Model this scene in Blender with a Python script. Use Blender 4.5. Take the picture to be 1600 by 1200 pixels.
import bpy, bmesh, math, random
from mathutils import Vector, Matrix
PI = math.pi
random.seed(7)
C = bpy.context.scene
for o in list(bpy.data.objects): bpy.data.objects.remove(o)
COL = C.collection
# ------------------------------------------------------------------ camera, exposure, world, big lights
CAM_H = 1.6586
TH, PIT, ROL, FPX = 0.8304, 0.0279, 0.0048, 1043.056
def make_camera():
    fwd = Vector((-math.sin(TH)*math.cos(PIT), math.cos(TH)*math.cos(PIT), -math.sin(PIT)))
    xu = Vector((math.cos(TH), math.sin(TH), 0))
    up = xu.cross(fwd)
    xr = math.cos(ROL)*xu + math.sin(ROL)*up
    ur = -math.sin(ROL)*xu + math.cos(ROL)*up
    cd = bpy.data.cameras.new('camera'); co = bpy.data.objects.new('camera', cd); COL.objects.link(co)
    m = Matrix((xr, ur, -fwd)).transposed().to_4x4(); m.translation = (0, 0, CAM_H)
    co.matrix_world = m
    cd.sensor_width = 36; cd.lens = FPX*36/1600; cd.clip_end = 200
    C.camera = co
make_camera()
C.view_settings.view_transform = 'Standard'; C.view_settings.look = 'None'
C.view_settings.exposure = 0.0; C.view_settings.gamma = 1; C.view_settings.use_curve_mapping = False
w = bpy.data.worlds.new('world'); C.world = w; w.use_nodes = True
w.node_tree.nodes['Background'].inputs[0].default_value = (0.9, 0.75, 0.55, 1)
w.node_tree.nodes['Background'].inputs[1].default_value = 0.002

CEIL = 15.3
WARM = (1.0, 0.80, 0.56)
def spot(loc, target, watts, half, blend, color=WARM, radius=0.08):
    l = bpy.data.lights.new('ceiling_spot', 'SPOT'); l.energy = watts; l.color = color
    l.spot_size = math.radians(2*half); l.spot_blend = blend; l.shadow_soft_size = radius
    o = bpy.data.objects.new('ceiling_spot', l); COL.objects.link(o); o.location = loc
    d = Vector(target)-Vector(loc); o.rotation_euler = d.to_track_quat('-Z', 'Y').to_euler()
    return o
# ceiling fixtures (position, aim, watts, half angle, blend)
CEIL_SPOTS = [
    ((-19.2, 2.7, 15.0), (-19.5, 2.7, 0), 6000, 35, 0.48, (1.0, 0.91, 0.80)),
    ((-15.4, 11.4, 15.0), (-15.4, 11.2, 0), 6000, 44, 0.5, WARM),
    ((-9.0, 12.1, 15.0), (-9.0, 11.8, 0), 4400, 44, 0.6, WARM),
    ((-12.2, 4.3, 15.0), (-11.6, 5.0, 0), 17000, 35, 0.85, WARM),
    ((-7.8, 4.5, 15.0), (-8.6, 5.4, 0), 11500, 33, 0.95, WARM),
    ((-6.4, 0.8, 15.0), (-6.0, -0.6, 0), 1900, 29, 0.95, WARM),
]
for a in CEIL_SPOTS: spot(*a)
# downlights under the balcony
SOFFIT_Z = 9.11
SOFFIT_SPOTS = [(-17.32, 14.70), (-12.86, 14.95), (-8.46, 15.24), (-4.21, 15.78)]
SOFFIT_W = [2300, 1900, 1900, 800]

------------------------

#### [TASK TO CARRY OUT]
Where a line of the data holds "scene", show that line.

#### [RESULT OF THIS EXERCISE]
Model this scene in Blender with a Python script. Use Blender 4.5. Take the picture to be 1600 by 1200 pixels.
C = bpy.context.scene